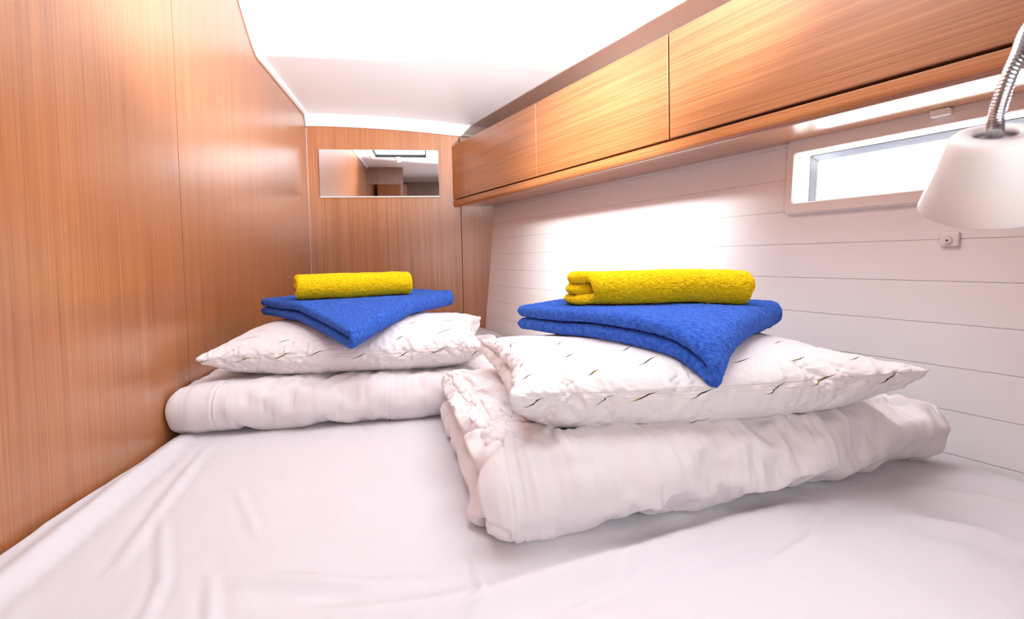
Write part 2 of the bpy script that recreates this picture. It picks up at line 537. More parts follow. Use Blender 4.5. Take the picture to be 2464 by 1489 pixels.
prof2 = [(0, 0.008), (-0.008, 0.006), (-0.010, -0.003), (-0.007, -0.008), (0, -0.008)]
pts = [(x, YB-0.0005, ceil_z(x, YB)) for x in px_]
o = sweep_trim('trim_4', pts, prof2, [((0, 1, 0), (0, 0, 1))]*len(pts), M_TRIM)

# roof hatch, above the bed just out of the frame (its reflection shows in the mirror)
hz = ceil_z(0.3, 0.9)
def rect_ring(name, x0, x1, y0, y1, wdt, z0, z1, m, parent=None, bevel=0.003):
    b = MB()
    b.box((x0, y0, z0), (x1, y0+wdt, z1)).box((x0, y1-wdt, z0), (x1, y1, z1))
    b.box((x0, y0+wdt, z0), (x0+wdt, y1-wdt, z1)).box((x1-wdt, y0+wdt, z0), (x1, y1-wdt, z1))
    return b.build(name, m, parent, bevel=bevel)
hf = rect_ring('window_2', HX0-0.03, HX1+0.03, HY0-0.03, HY1+0.03, 0.032, hz-0.006, hz+0.05, M_TRIM); struct(hf, 'roof hatch')
rect_ring('seal', HX0+0.001, HX1-0.001, HY0+0.001, HY1-0.001, 0.008, hz+0.004, hz+0.02, M_BLACK, hf, 0.001)
MB().box((HX0+0.004, HY0+0.004, hz+0.012), (HX1-0.004, HY1-0.004, hz+0.018)).build('pane', M_HATCH, hf)
MB().tube([(0.29, HY0+0.01, hz-0.002), (0.29, HY0-0.02, hz-0.010)], [0.018, 0.024], 20).build('handle', M_TRIM, hf, smooth=True)

# ------------------------------------------------------------------ doorway bulkhead and the dim passage behind the camera
b = MB()
b.box((-0.02, 0.22, 1.76), (0.300, 0.24, 2.05))
b.box((-0.02, 0.22, 0.0), (0.02, 0.24, 1.76))
b.box((0.275, 0.22, 0.0), (0.300, 0.24, 1.76))
b.box((1.02, 0.22, 0.0), (1.75, 0.24, 2.05))
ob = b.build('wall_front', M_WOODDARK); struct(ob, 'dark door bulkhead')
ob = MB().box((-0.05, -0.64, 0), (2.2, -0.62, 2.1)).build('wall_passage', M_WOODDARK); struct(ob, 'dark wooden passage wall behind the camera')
ob = MB().box((-0.05, -0.64, -0.02), (2.2, 2.4, 0.0)).build('floor', M_FLOOR); struct(ob)
lk = MB().box((0.03, -0.60, 0.0), (0.30, -0.35, 1.84)).build('locker', M_WOOD, bevel=0.004)
thing(lk, 'orange wooden locker standing in the passage seen in the mirror', 'locker')

# ------------------------------------------------------------------ overhead cupboards
HB = lambda z: 0.1285*0.9406+HK*(z-0.8)   # depth from cupboard front to lining
ZB, ZT = 1.3995, 1.6365
def cupboard(name, s0, s1, label, proud=0.0, gap0=0.0006, gap1=0.0006):
    base = TC((0.5*(s0+s1), 0.08, ZB))
    t = empty(name, base, label, 'cupboard', 'overhead cupboards along the hull')
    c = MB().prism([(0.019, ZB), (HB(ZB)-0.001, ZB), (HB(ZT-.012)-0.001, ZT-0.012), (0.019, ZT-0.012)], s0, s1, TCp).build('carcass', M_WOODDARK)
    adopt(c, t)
    tp = MB().prism([(0.0185, ZT-0.012), (HB(ZT-.012)-0.001, ZT-0.012), (HB(ZT)-0.001, ZT), (0.0185, ZT)], s0, s1, TCp).build('top_board', M_WOODLIP)
    adopt(tp, t)
    d = MB().box((s0+gap0, -proud, ZB), (s1-gap1, 0.018, ZT), TC).build('door', M_WOODH, bevel=0.0018)
    adopt(d, t)
    return t
fp = MB().box((0.0, 0.0, ZB), (0.1705, 0.018, ZT), TC).build('filler_panel', M_WOODH, bevel=0.001)
thing(fp, 'narrow wooden filler panel closing the cupboard row at the back bulkhead', 'panel')
cupboard('overhead_cupboard', 0.1715, 0.7225, 'short wooden overhead cupboard, farthest one, beside the narrow filler panel')
cupboard('overhead_cupboard', 0.7225, 1.3035, 'middle wooden overhead cupboard above the bare white boards', gap1=0.0020)
cupboard('overhead_cupboard', 1.3035, 2.22, 'nearest and longest wooden overhead cupboard, above the window and lamp', proud=0.0015, gap0=0.0035)
# solid wood valance and shelf under them
pr = [(0.0, 1.3945), (0.0, 1.376)]
for k in range(1, 7):
    a = math.radians(90*k/6); pr.append((0.011-0.011*math.cos(a), 1.376-0.011*math.sin(a)))
pr += [(0.024, 1.365), (0.026, 1.369), (HB(1.369)-0.001, 1.369), (HB(1.3945)-0.001, 1.3945)]
ob = MB().prism(pr, 0.0, 2.22, TCp).build('shelf_board', M_WOODLIP, bevel=0.0006)
thing(ob, 'long solid wood shelf board with rounded lip under the cupboards', 'shelf')

# ------------------------------------------------------------------ mirror on the back bulkhead
mt = empty('wall_mirror', (0.305, YB, 1.413), 'low wide rectangular mirror on the wooden back bulkhead', 'mirror')
adopt(MB().box((0.054, YB-0.006, 1.418), (0.556, YB-0.0005, 1.614)).build('backing', M_BLACK), mt)
adopt(MB().box((0.051, YB-0.012, 1.4155), (0.559, YB-0.0062, 1.6175)).build('mirror_glass', M_MIRROR, bevel=0.0012), mt)
adopt(MB().box((0.050, YB-0.016, 1.4115), (0.560, YB-0.002, 1.4152)).build('bottom_rail', M_TRIM, bevel=0.0008), mt)

# ------------------------------------------------------------------ small fittings on the hull lining
sk = empty('wall_button', TH((1.730, 0.0, 1.140)), 'small pale square button with a dark dot on the boards below the lamp', 'button')
adopt(MB().box((1.7165, -0.007, 1.1395), (1.7435, 0.0, 1.1645), TH).build('plate', M_FRAME, bevel=0.003), sk)
hm = Matrix.Translation(TH((1.729, -0.0065, 1.1500))) @ (-E2).to_track_quat('Z', 'Y').to_matrix().to_4x4()
adopt(MB().lathe([(0.0001, 0), (0.0068, 0), (0.0062, 0.004), (0.0001, 0.0045)], hm, 24).build('knob', M_FRAME, smooth=True), sk)
adopt(MB().lathe([(0.0001, 0.0035), (0.0016, 0.0035), (0.0014, 0.0052), (0.0001, 0.0052)], hm, 16).build('dot', M_BLACK), sk)
ck = MB().prism([(-0.026, 1.3688), (-0.006, 1.3688), (-0.009, 1.3565), (-0.022, 1.3565)], 1.700, 1.728, lambda q: TH(q)).build('curtain_clip', M_FRAME, bevel=0.002)
thing(ck, 'small white clip under the shelf board above the window', 'clip')

# ------------------------------------------------------------------ soft goods: numpy surfaces
rng = np.random.default_rng(7)
def noise1(x, seed, oct=3, pers=0.5):
    x = np.asarray(x, float); out = np.zeros_like(x); amp = 1.0; tot = 0
    for o in range(oct):
        r = np.random.default_rng(seed*31+o).random(4096)
        i = np.floor(x).astype(int); t = x-i; t = t*t*(3-2*t)
        out += amp*(r[i % 4096]*(1-t)+r[(i+1) % 4096]*t); tot += amp
        amp *= pers; x = x*2.03+17.3
    return out/tot
def noise2(x, y, seed, oct=3, pers=0.5):
    x = np.asarray(x, float); y = np.asarray(y, float)
    out = np.zeros(np.broadcast(x, y).shape); amp = 1.0; tot = 0
    for o in range(oct):
        r = np.random.default_rng(seed*57+o).random((256, 256))
        i = np.floor(x).astype(int); j = np.floor(y).astype(int)
        a = x-i; b = y-j; a = a*a*(3-2*a); b = b*b*(3-2*b)
        g = lambda p, q: r[p % 256, q % 256]
        out += amp*((g(i, j)*(1-a)+g(i+1, j)*a)*(1-b)+(g(i, j+1)*(1-a)+g(i+1, j+1)*a)*b); tot += amp
        amp *= pers; x = x*2.03+9.7; y = y*2.03+3.1
    return out/tot
def ridge(n, p=1.6): return (1-np.abs(2*n-1))**p

def cosp(n, k=1.0):
    t = np.linspace(0, 1, n); c = 0.5-0.5*np.cos(math.pi*t)
    return (1-k)*t+k*c

def topo(na, nb):
    I = np.arange(na*nb).reshape(na, nb); J = I.copy()
    J[1:-1, 1:-1] = na*nb+np.arange((na-2)*(nb-2)).reshape(na-2, nb-2)
    q = lambda K: np.stack([K[:-1, :-1].ravel(), K[:-1, 1:].ravel(), K[1:, 1:].ravel(), K[1:, :-1].ravel()], 1)
    return q(I), q(J)[:, ::-1]

def tube_mesh(name, TOP, BOT, m, UVT=None, UVB=None):
    """TOP and BOT are (na, nb, 3) surfaces that share their rim"""
    na, nb, _ = TOP.shape
    V = np.concatenate([TOP.reshape(-1, 3), BOT[1:-1, 1:-1].reshape(-1, 3)])
    a, b = topo(na, nb)
    me = bpy.data.meshes.new(name)
    me.from_pydata(V.tolist(), [], np.concatenate([a, b]).tolist())
    me.materials.append(m)
    me.polygons.foreach_set('use_smooth', [True]*len(me.polygons))
    if UVT is not None:
        ul = me.uv_layers.new(name='uv')
        Ic = np.arange(na*nb).reshape(na, nb)
        q = np.stack([Ic[:-1, :-1].ravel(), Ic[:-1, 1:].ravel(), Ic[1:, 1:].ravel(), Ic[1:, :-1].ravel()], 1)
        t = UVT.reshape(-1, 2)[q.ravel()]; u = UVB.reshape(-1, 2)[q[:, ::-1].ravel()]
        ul.data.foreach_set('uv', np.concatenate([t, u]).astype(np.float32).ravel())
    bm = bmesh.new(); bm.from_mesh(me)
    if bm.calc_volume(signed=True) < 0: me.flip_normals()
    bm.free()
    o = bpy.data.objects.new(name, me); COL.objects.link(o)
    return o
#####
Retype only this portion of the data above: the line containing "ob = b.build('wall_front', M_WOODDARK);", the line containing "thing(lk, 'orange wooden", and all lines between them, exactly.

ob = b.build('wall_front', M_WOODDARK); struct(ob, 'dark door bulkhead')
ob = MB().box((-0.05, -0.64, 0), (2.2, -0.62, 2.1)).build('wall_passage', M_WOODDARK); struct(ob, 'dark wooden passage wall behind the camera')
ob = MB().box((-0.05, -0.64, -0.02), (2.2, 2.4, 0.0)).build('floor', M_FLOOR); struct(ob)
lk = MB().box((0.03, -0.60, 0.0), (0.30, -0.35, 1.84)).build('locker', M_WOOD, bevel=0.004)
thing(lk, 'orange wooden locker standing in the passage seen in the mirror', 'locker')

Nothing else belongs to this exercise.